Eyeing on Nifty

21/03/2011 03:41

The Nifty finally broke out of the immediate range of 5440-5550 and unfortunately for the bulls, the move was to the downside. For the third time to touch the nifty level of 5180 in a few weeks, whether the recent weakness will lead to a larger correction or whether buyers will step in once again. Unfortunately there is no easy answer to this question. This dilemma is what makes trading difficult. The best traders simply reduce their risk in uncertain times and then remain open-minded to any possibility. We’ve been noting that the markets have been vulnerable for weeks, but every dip continues to be bought. What makes this environment dangerous is that traders have been conditioned to buy the dip, despite the fact that anything that works too easily in the markets won’t remain that way for long.
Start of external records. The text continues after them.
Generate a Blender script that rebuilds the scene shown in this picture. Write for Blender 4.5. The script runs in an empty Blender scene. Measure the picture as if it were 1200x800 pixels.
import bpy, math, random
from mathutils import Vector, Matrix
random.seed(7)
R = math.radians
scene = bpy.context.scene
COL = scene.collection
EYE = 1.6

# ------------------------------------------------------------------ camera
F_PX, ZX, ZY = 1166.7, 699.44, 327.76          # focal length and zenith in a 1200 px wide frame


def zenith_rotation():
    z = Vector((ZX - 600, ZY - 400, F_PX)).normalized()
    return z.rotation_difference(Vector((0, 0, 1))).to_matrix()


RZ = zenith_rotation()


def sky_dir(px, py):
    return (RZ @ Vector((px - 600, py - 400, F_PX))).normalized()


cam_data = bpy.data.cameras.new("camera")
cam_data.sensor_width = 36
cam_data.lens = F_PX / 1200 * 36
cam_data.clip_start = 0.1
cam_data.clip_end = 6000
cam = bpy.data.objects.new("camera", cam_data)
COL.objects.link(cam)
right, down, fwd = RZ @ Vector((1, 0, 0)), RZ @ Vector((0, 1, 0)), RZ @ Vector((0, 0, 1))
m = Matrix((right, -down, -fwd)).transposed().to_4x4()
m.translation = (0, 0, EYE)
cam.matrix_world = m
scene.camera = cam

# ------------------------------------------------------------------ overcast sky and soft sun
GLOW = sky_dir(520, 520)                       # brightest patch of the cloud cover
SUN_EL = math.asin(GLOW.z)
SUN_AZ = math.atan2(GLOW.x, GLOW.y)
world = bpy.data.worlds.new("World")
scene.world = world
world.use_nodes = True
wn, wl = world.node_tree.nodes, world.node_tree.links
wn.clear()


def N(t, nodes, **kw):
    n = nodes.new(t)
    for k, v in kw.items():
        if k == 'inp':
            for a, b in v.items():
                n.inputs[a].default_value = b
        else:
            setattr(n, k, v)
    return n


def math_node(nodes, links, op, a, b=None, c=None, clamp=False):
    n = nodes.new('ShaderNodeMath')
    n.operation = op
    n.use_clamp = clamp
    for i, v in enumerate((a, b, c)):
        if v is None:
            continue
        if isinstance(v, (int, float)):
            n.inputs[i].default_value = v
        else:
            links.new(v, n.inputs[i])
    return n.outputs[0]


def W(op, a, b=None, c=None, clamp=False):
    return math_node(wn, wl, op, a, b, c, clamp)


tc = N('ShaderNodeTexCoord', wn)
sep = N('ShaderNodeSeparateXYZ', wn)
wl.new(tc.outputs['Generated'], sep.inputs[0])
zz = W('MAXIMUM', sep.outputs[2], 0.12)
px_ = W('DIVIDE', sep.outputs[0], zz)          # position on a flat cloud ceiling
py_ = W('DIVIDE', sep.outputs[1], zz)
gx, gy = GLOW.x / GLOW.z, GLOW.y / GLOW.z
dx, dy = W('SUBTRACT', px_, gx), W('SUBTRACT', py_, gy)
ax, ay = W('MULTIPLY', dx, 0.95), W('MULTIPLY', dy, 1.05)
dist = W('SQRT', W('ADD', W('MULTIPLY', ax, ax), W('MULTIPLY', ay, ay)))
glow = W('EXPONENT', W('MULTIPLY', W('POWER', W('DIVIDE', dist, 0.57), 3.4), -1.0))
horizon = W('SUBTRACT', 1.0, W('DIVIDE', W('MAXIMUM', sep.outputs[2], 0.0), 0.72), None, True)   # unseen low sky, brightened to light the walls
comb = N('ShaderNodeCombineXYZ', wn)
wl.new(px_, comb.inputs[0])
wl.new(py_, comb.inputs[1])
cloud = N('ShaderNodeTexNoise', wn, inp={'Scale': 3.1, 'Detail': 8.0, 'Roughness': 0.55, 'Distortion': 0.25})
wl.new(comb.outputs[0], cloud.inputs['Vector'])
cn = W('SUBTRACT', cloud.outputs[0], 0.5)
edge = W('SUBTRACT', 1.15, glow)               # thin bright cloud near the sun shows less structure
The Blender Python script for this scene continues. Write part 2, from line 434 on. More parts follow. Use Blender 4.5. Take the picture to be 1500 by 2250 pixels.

At the same time, the S&P 500 closed under its 50-day moving average for the first time since August 30, 2010. While this is certainly a bearish development, the S&P 500 rebounded sharply on Friday to close back above the 50-day moving average. While a one-day move above or below this mark is not significant in the grand scheme of things, the fact that the markets are waging a battle in this area provides us enough clues about the high-risk environment we are in. Traders need to stay very cautious right now.

While the markets could set a bear trap here and surge higher, the odds may be favoring more downside. Traders have been accustomed to buying every pullback, and the markets have rallied unchecked for months now. The general indexes broke under some key levels this week and unless they can rebound soon, the possibility of lower prices is likely. For traders who only trade to the long side, this may be a good time to raise cash and wait to see how the markets react. Even if the markets can find some footing here, the transition is likely to be toward more sideways trading rather than a straight shot higher. One of the keys to becoming consistent in trading is to recognize when to step aside. This may be one of those times where the day-to-day volatility is not worth the risk for short-term traders.

There are plenty of levels to watch that will alert traders to the danger of further downside, so that is where most eyes should be focused. If the markets can stabilize without violating these levels then we could be set for breaching upside range of 5600.